/---
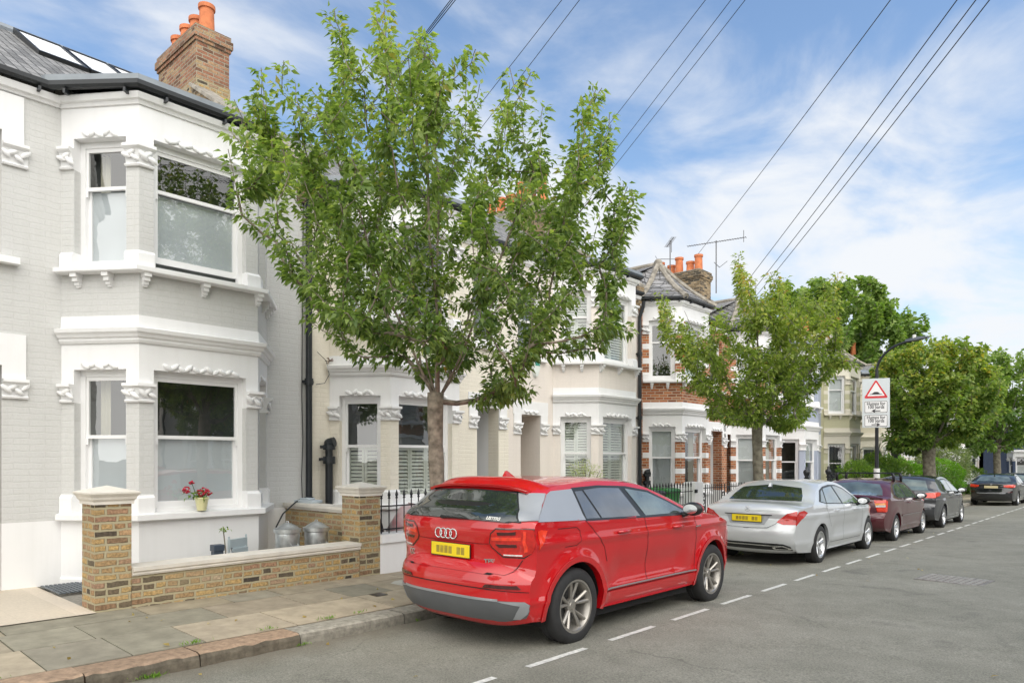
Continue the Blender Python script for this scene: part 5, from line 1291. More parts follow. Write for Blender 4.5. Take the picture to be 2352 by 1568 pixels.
sp_red = dict(paint=M_redpaint, wb=wbA, rw=rwA, Ra=.402, hw=.885, belt=1.085, tum=.52, beltrise=.022, flare=.030, sill=.26, wout=.012, tr=.03, tf=.16, p=3.7, hr=.035, h=.026,
    scallop=(.45, 2.1, .60, .13, .030), creases=((.93, .035, .016), (.44, .03, .012)),
    E=[(-.53, .27, .13), (-.57, .34, .18), (-.595, .44, .205), (-.60, .56, .205), (-.59, .62, .20), (-.555, .66, .185, 1), (-.54, .74, .175), (-.55, .90, .165), (-.57, 1.04, .165), (-.555, 1.10, .15), (-.51, 1.128, .13, 1), (-.35, 1.275, .14), (-.235, 1.378, .12), (-.13, 1.407, .07), (.12, 1.432, .045), (.55, 1.452, .04), (1.0, 1.435, .045), (1.35, 1.38, .07), (1.75, 1.235, .12), (2.14, 1.085, .14, 1), (2.35, 1.06, .08), (2.75, 1.01, .07), (3.08, .93, .09), (3.25, .82, .14), (3.33, .62, .17), (3.34, .42, .17), (3.28, .30, .14), (3.16, .25, .08)],
    wheel=dict(kind='double', n=5, spread=.22), rim=M_alloy,
    side=[('c_pillar_blade', [(-.525, 1.122), (.12, 1.108), (.11, 1.385), (-.20, 1.372), (-.275, 1.345)], M_silver, .004),
          ('window_frame', [(.12, 1.10), (2.12, 1.062), (1.72, 1.215), (1.38, 1.345), (1.02, 1.395), (.55, 1.412), (.11, 1.395)], M_plastic, .004),
          ('quarter_window', [(.145, 1.118), (.36, 1.113), (.25, 1.365), (.135, 1.362)], M_carglass3, .009),
          ('rear_door_window', [(.39, 1.113), (1.04, 1.10), (.88, 1.378), (.55, 1.388), (.28, 1.372)], M_carglass3, .009),
          ('front_door_window', [(1.14, 1.098), (2.0, 1.078), (1.66, 1.215), (1.35, 1.325), (.98, 1.372)], M_carglass2, .009),
          ('arch_trim', ring_sector(0, rwA, .402, .452, -.20, math.pi+.18), M_redpaint, .014),
          ('arch_trim', ring_sector(wbA, rwA, .402, .452, -.20, math.pi+.20), M_redpaint, .014),
          ('sill_trim', [(.42, .30), (2.18, .30), (2.17, .40), (.45, .40)], M_redpaint, .012),
          ('side_strip', [(.47, .425), (2.15, .425), (2.15, .439), (.47, .439)], M_silver, .008),
          ('tail_lamp', [(-.52, .885), (-.47, .95), (-.42, 1.045), (-.50, 1.055), (-.535, 1.045)], M_tail2, .009)],
    lines=[[(.12, 1.10), (.22, 1.03), (.42, .84), (.47, .70)], [(1.10, 1.09), (1.17, .85), (1.19, .42)], [(2.12, 1.06), (2.18, .80), (2.12, .42)], [(.47, .41), (2.12, .41)], [(-.28, 1.05), (-.02, 1.05), (.03, 1.02), (.04, .93), (-.02, .89), (-.18, .885)]],
    handles=((.72, .965), (1.72, .95)), mirror=(1.86, 1.105),
    ends=[('rear_window_frame', mirror_poly([(0, 1.118), (.75, 1.116), (.57, 1.36), (0, 1.376)]), M_plastic, .008, True, False),
          ('rear_window', mirror_poly([(0, 1.125), (.725, 1.122), (.54, 1.345), (0, 1.365)]), M_carglass, .013, True, False),
          ('windscreen', mirror_poly([(0, 1.12), (.74, 1.10), (.56, 1.36), (0, 1.40)]), M_carglass2, .005, False, False),
          ('tail_lamp', [(.49, 1.01), (.54, 1.055), (.80, 1.06), (.884, 1.055), (.875, .955), (.83, .86), (.77, .825), (.60, .825), (.49, .895), (.475, .93)], M_tail, .008, True, True),
          ('tail_lamp_surround', [(.48, 1.015), (.54, 1.066), (.80, 1.07), (.875, 1.066), (.86, .945), (.82, .85), (.77, .812), (.59, .812), (.48, .888), (.462, .93)], M_taildark, .004, True, True),
          ('pillar_blade_rear', [(.735, 1.125), (.86, 1.125), (.74, 1.345), (.555, 1.345)], M_silver, .013, True, True),
          ('lower_bumper', mirror_poly([(0, .272), (.62, .272), (.78, .31), (.865, .43), (.80, .455), (0, .46)]), M_greyplastic, .006, True, False),
          ('diffuser_trim', [(.60, .45), (.80, .455), (.865, .40), (.74, .30), (.69, .30), (.77, .42)], M_silver, .011, True, True),
          ('diffuser_strip', [(-.60, .450), (.60, .450), (.60, .468), (-.60, .468)], M_silver, .011, True, False),
          ('reflector', [(.46, .560), (.78, .560), (.75, .59), (.49, .59)], M_taildark, .012, True, True),
          ('head_lamp', [(.45, .84), (.75, .86), (.72, .96), (.45, .92)], M_clearlamp, .006, False, True),
          ('grille', mirror_poly([(0, .35), (.4, .4), (.45, .7), (.35, .8), (0, .8)]), M_plastic, .006, False, False)],
    rlines=[[(-.76, .80), (-.70, .70), (-.64, .68), (.64, .68), (.70, .70), (.76, .80)], [(-.84, .535), (-.4, .55), (.4, .55), (.84, .535)], [(.46, .92), (.36, .915), (-.36, .915), (-.46, .92)]],
    extra=red_extra)
def stretch(sp, k, a, b):
    f = lambda x: x+k*smoothstep(a, b, x)
    sp['E'] = [(f(q[0]),)+tuple(q[1:]) for q in sp['E']]; sp['wb'] = f(sp['wb'])
    sp['side'] = [(n, [(f(x), z) for x, z in pl], m_, o_) for n, pl, m_, o_ in sp['side']]
    sp['lines'] = [[(f(x), z) for x, z in ln] for ln in sp['lines']]; sp['handles'] = [(f(x), z) for x, z in sp['handles']]; sp['mirror'] = (f(sp['mirror'][0]), sp['mirror'][1])
stretch(sp_red, .07, .5, 2.0)
RED, RC = build_car(sp_red, -4.84, 5.25, road_z(-4.8, 5.2)-.004, 'bright red compact suv parked nearest the camera with a grey rear pillar'); RED.scale = (1.045,)*3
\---
## YOUR INSTRUCTIONS
Write out every line above exactly as it is, leaving out the pictures.

## THE RESULT
Continue the Blender Python script for this scene: part 5, from line 1291. More parts follow. Write for Blender 4.5. Take the picture to be 2352 by 1568 pixels.
sp_red = dict(paint=M_redpaint, wb=wbA, rw=rwA, Ra=.402, hw=.885, belt=1.085, tum=.52, beltrise=.022, flare=.030, sill=.26, wout=.012, tr=.03, tf=.16, p=3.7, hr=.035, h=.026,
    scallop=(.45, 2.1, .60, .13, .030), creases=((.93, .035, .016), (.44, .03, .012)),
    E=[(-.53, .27, .13), (-.57, .34, .18), (-.595, .44, .205), (-.60, .56, .205), (-.59, .62, .20), (-.555, .66, .185, 1), (-.54, .74, .175), (-.55, .90, .165), (-.57, 1.04, .165), (-.555, 1.10, .15), (-.51, 1.128, .13, 1), (-.35, 1.275, .14), (-.235, 1.378, .12), (-.13, 1.407, .07), (.12, 1.432, .045), (.55, 1.452, .04), (1.0, 1.435, .045), (1.35, 1.38, .07), (1.75, 1.235, .12), (2.14, 1.085, .14, 1), (2.35, 1.06, .08), (2.75, 1.01, .07), (3.08, .93, .09), (3.25, .82, .14), (3.33, .62, .17), (3.34, .42, .17), (3.28, .30, .14), (3.16, .25, .08)],
    wheel=dict(kind='double', n=5, spread=.22), rim=M_alloy,
    side=[('c_pillar_blade', [(-.525, 1.122), (.12, 1.108), (.11, 1.385), (-.20, 1.372), (-.275, 1.345)], M_silver, .004),
          ('window_frame', [(.12, 1.10), (2.12, 1.062), (1.72, 1.215), (1.38, 1.345), (1.02, 1.395), (.55, 1.412), (.11, 1.395)], M_plastic, .004),
          ('quarter_window', [(.145, 1.118), (.36, 1.113), (.25, 1.365), (.135, 1.362)], M_carglass3, .009),
          ('rear_door_window', [(.39, 1.113), (1.04, 1.10), (.88, 1.378), (.55, 1.388), (.28, 1.372)], M_carglass3, .009),
          ('front_door_window', [(1.14, 1.098), (2.0, 1.078), (1.66, 1.215), (1.35, 1.325), (.98, 1.372)], M_carglass2, .009),
          ('arch_trim', ring_sector(0, rwA, .402, .452, -.20, math.pi+.18), M_redpaint, .014),
          ('arch_trim', ring_sector(wbA, rwA, .402, .452, -.20, math.pi+.20), M_redpaint, .014),
          ('sill_trim', [(.42, .30), (2.18, .30), (2.17, .40), (.45, .40)], M_redpaint, .012),
          ('side_strip', [(.47, .425), (2.15, .425), (2.15, .439), (.47, .439)], M_silver, .008),
          ('tail_lamp', [(-.52, .885), (-.47, .95), (-.42, 1.045), (-.50, 1.055), (-.535, 1.045)], M_tail2, .009)],
    lines=[[(.12, 1.10), (.22, 1.03), (.42, .84), (.47, .70)], [(1.10, 1.09), (1.17, .85), (1.19, .42)], [(2.12, 1.06), (2.18, .80), (2.12, .42)], [(.47, .41), (2.12, .41)], [(-.28, 1.05), (-.02, 1.05), (.03, 1.02), (.04, .93), (-.02, .89), (-.18, .885)]],
    handles=((.72, .965), (1.72, .95)), mirror=(1.86, 1.105),
    ends=[('rear_window_frame', mirror_poly([(0, 1.118), (.75, 1.116), (.57, 1.36), (0, 1.376)]), M_plastic, .008, True, False),
          ('rear_window', mirror_poly([(0, 1.125), (.725, 1.122), (.54, 1.345), (0, 1.365)]), M_carglass, .013, True, False),
          ('windscreen', mirror_poly([(0, 1.12), (.74, 1.10), (.56, 1.36), (0, 1.40)]), M_carglass2, .005, False, False),
          ('tail_lamp', [(.49, 1.01), (.54, 1.055), (.80, 1.06), (.884, 1.055), (.875, .955), (.83, .86), (.77, .825), (.60, .825), (.49, .895), (.475, .93)], M_tail, .008, True, True),
          ('tail_lamp_surround', [(.48, 1.015), (.54, 1.066), (.80, 1.07), (.875, 1.066), (.86, .945), (.82, .85), (.77, .812), (.59, .812), (.48, .888), (.462, .93)], M_taildark, .004, True, True),
          ('pillar_blade_rear', [(.735, 1.125), (.86, 1.125), (.74, 1.345), (.555, 1.345)], M_silver, .013, True, True),
          ('lower_bumper', mirror_poly([(0, .272), (.62, .272), (.78, .31), (.865, .43), (.80, .455), (0, .46)]), M_greyplastic, .006, True, False),
          ('diffuser_trim', [(.60, .45), (.80, .455), (.865, .40), (.74, .30), (.69, .30), (.77, .42)], M_silver, .011, True, True),
          ('diffuser_strip', [(-.60, .450), (.60, .450), (.60, .468), (-.60, .468)], M_silver, .011, True, False),
          ('reflector', [(.46, .560), (.78, .560), (.75, .59), (.49, .59)], M_taildark, .012, True, True),
          ('head_lamp', [(.45, .84), (.75, .86), (.72, .96), (.45, .92)], M_clearlamp, .006, False, True),
          ('grille', mirror_poly([(0, .35), (.4, .4), (.45, .7), (.35, .8), (0, .8)]), M_plastic, .006, False, False)],
    rlines=[[(-.76, .80), (-.70, .70), (-.64, .68), (.64, .68), (.70, .70), (.76, .80)], [(-.84, .535), (-.4, .55), (.4, .55), (.84, .535)], [(.46, .92), (.36, .915), (-.36, .915), (-.46, .92)]],
    extra=red_extra)
def stretch(sp, k, a, b):
    f = lambda x: x+k*smoothstep(a, b, x)
    sp['E'] = [(f(q[0]),)+tuple(q[1:]) for q in sp['E']]; sp['wb'] = f(sp['wb'])
    sp['side'] = [(n, [(f(x), z) for x, z in pl], m_, o_) for n, pl, m_, o_ in sp['side']]
    sp['lines'] = [[(f(x), z) for x, z in ln] for ln in sp['lines']]; sp['handles'] = [(f(x), z) for x, z in sp['handles']]; sp['mirror'] = (f(sp['mirror'][0]), sp['mirror'][1])
stretch(sp_red, .07, .5, 2.0)
RED, RC = build_car(sp_red, -4.84, 5.25, road_z(-4.8, 5.2)-.004, 'bright red compact suv parked nearest the camera with a grey rear pillar'); RED.scale = (1.045,)*3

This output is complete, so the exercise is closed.